## Dataset records
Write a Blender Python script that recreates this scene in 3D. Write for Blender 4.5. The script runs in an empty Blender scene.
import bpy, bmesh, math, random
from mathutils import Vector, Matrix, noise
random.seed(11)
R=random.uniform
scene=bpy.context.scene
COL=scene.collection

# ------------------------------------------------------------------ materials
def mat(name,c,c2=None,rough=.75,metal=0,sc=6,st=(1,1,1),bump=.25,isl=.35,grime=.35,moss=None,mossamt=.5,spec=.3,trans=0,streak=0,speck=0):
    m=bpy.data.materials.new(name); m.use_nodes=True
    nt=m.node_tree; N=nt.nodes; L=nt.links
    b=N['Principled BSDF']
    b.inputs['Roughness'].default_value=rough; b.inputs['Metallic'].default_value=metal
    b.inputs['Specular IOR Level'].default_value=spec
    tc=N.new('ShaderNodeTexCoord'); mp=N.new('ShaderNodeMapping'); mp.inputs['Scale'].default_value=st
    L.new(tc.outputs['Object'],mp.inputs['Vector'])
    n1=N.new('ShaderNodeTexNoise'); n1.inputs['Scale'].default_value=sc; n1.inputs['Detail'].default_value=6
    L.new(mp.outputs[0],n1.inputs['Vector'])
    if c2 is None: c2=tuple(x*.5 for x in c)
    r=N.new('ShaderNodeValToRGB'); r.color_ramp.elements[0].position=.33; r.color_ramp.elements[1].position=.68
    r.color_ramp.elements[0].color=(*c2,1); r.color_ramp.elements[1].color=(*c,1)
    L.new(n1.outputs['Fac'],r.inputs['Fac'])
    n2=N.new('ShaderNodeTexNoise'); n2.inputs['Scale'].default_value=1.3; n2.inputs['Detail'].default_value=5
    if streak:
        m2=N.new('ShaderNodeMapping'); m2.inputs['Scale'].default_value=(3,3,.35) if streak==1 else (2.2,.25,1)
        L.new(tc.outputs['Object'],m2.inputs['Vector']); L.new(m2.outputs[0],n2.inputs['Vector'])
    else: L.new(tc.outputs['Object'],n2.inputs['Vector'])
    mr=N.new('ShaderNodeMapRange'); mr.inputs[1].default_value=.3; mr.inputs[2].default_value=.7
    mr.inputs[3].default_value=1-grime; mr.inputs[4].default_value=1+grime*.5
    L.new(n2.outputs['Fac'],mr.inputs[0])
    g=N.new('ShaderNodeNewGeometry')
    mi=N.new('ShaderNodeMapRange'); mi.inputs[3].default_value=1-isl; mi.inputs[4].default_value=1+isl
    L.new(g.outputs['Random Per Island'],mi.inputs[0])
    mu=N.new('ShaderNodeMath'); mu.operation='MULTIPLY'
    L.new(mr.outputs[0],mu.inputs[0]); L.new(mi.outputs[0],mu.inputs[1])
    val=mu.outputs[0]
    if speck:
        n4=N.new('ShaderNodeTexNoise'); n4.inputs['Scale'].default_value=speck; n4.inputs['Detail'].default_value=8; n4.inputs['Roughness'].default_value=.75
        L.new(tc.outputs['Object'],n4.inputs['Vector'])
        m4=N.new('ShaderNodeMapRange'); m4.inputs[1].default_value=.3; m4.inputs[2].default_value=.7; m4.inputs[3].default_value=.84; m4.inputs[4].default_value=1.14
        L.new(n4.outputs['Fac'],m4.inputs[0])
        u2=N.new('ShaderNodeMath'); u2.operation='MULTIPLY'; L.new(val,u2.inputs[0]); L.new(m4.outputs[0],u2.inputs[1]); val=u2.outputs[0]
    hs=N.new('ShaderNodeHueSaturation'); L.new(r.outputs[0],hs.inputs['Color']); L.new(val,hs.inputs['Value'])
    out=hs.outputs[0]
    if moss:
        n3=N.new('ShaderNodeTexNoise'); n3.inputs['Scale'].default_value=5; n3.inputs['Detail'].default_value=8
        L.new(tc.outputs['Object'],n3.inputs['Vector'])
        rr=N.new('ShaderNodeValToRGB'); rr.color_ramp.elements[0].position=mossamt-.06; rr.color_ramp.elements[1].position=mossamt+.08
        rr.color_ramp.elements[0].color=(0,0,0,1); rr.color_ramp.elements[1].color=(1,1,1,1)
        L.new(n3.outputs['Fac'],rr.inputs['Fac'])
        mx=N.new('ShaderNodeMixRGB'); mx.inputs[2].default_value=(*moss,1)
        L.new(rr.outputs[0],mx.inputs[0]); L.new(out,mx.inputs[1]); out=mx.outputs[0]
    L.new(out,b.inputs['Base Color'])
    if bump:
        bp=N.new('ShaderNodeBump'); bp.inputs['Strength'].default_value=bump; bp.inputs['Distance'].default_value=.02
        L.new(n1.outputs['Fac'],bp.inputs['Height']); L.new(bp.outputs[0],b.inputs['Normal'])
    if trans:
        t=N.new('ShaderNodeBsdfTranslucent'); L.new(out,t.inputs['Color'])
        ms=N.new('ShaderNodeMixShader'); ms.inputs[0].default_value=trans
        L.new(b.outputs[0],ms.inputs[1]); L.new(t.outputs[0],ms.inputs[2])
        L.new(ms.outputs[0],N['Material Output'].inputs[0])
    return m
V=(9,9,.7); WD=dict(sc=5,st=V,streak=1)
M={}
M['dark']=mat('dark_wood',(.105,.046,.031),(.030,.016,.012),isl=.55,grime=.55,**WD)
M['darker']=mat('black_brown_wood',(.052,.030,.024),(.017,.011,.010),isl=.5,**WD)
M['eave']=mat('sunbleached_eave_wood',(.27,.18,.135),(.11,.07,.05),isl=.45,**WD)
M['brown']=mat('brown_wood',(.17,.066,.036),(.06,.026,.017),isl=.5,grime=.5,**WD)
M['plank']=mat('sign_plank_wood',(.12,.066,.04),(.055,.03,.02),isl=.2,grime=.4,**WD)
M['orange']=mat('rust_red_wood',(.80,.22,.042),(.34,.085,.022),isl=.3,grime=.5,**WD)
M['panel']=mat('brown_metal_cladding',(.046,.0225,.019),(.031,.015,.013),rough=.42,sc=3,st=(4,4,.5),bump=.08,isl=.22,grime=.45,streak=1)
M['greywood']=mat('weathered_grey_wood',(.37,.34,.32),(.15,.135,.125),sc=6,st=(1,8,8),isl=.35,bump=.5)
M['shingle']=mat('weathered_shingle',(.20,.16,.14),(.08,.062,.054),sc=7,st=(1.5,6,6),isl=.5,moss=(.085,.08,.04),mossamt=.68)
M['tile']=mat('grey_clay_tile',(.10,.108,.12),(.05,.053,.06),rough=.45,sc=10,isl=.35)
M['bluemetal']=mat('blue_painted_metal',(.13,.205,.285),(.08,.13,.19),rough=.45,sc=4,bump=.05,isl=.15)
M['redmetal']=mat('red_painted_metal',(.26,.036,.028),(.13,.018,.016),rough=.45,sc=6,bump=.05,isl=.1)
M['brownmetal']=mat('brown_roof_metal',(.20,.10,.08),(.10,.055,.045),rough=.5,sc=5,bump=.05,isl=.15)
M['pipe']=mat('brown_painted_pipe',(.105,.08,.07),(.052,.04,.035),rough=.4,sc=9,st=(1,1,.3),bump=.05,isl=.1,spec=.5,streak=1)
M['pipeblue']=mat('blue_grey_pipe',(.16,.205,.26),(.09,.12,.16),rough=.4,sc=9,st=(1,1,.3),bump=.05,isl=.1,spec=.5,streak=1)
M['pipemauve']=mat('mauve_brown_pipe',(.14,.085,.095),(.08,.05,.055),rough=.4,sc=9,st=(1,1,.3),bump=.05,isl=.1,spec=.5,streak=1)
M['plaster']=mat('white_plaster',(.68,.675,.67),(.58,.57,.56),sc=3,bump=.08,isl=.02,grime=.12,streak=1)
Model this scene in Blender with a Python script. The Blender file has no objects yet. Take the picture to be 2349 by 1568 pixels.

## Given request
Return only the lines spanning from the first line of the material through the line with "COL=scene.collection", copied exactly, both ends kept.

## Worked solution
Write a Blender Python script that recreates this scene in 3D. Write for Blender 4.5. The script runs in an empty Blender scene.
import bpy, bmesh, math, random
from mathutils import Vector, Matrix, noise
random.seed(11)
R=random.uniform
scene=bpy.context.scene
COL=scene.collection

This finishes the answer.